Are there some wrinkles to work out? Sure. Battery life seems to be a perennial problem with gaming handhelds and the Lenovo Legion Go hasn’t quite managed to smash this barrier yet. As with all of its predecessors, there’s still work to be done to make controller profiles as broad and versatile as possible. And the Cloud Gaming issues I experienced do slightly temper my enthusiasm about its flexibility to fill all mobile gaming niches. But at least the latter two issues can and most likely will be fixed in future updates, which means the Lenovo Legion Go should have a bright future ahead of it.

Ultimately, the main issue you’re going to come up against is cost: this is likely more expensive than an equivalently powered home-built desktop rig would be and is nipping at the heels of the cheapest gaming laptops. However, I do think that’s comparing crabapples and grapefruit – they differ in size as well as kind. Anyone considering a handheld console is looking for a sweet spot between power, price and shove-in-a-bag portability and few products sit so neatly in the centre of that Venn diagram than the Lenovo Legion Go.

Also consider

As you may have picked up from the references liberally drizzled throughout this review, the clearest alternative to and archest rival of the Lenovo Legion Go is undoubtedly the Steam Deck OLED. It doesn’t have quite the processing power of the Legion Go and navigating Linux on the odd occasion you want to install third-party mods or games is a pain. But that screen offers gorgeously deep blacks and the sheer intuitiveness of SteamOS makes it a dream for just-pick-up-and-play gaming.
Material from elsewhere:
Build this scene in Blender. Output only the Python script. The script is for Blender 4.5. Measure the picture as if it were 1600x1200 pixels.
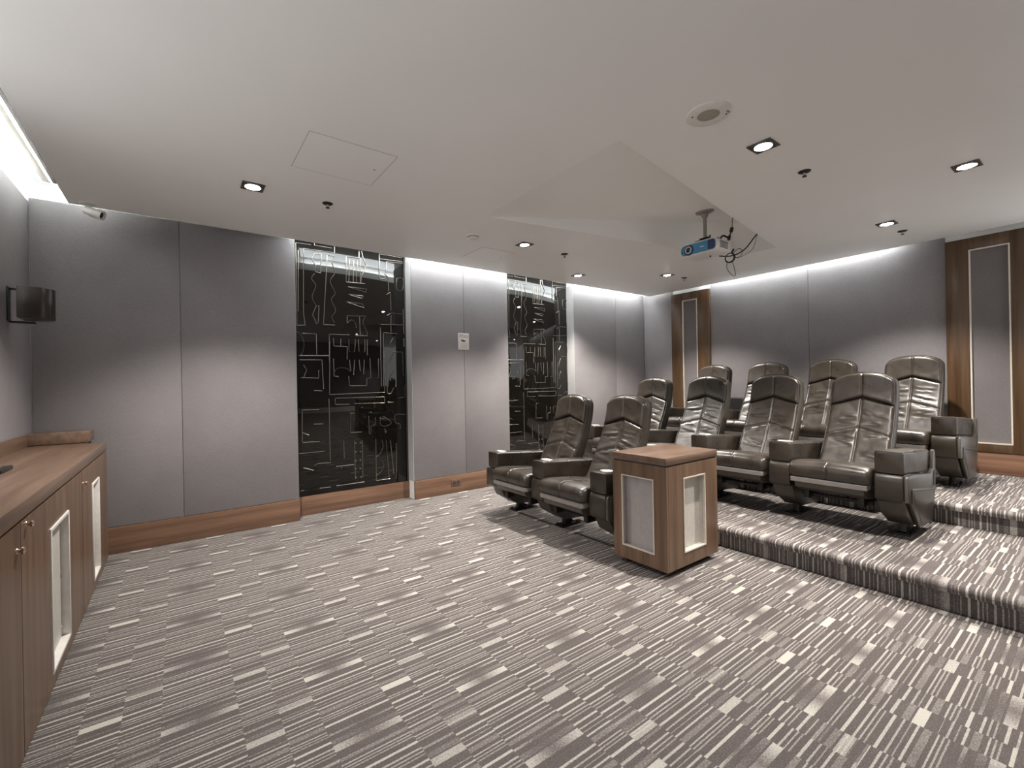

If you’re after something that offers the same kind of power and user-friendliness as the Lenovo Legion Go without as much markup, the Asus ROG Ally is the obvious choice. It rocks the same high-octane AMD Ryzen Z1 Extreme CPU and also runs off Windows 11, meaning you can easily install apps and games to your heart’s content. Getting that price down does mean accepting some compromises though: its screen is much smaller at 7-inches and you won’t get the flexibility of the Legion Go’s detachable controllers.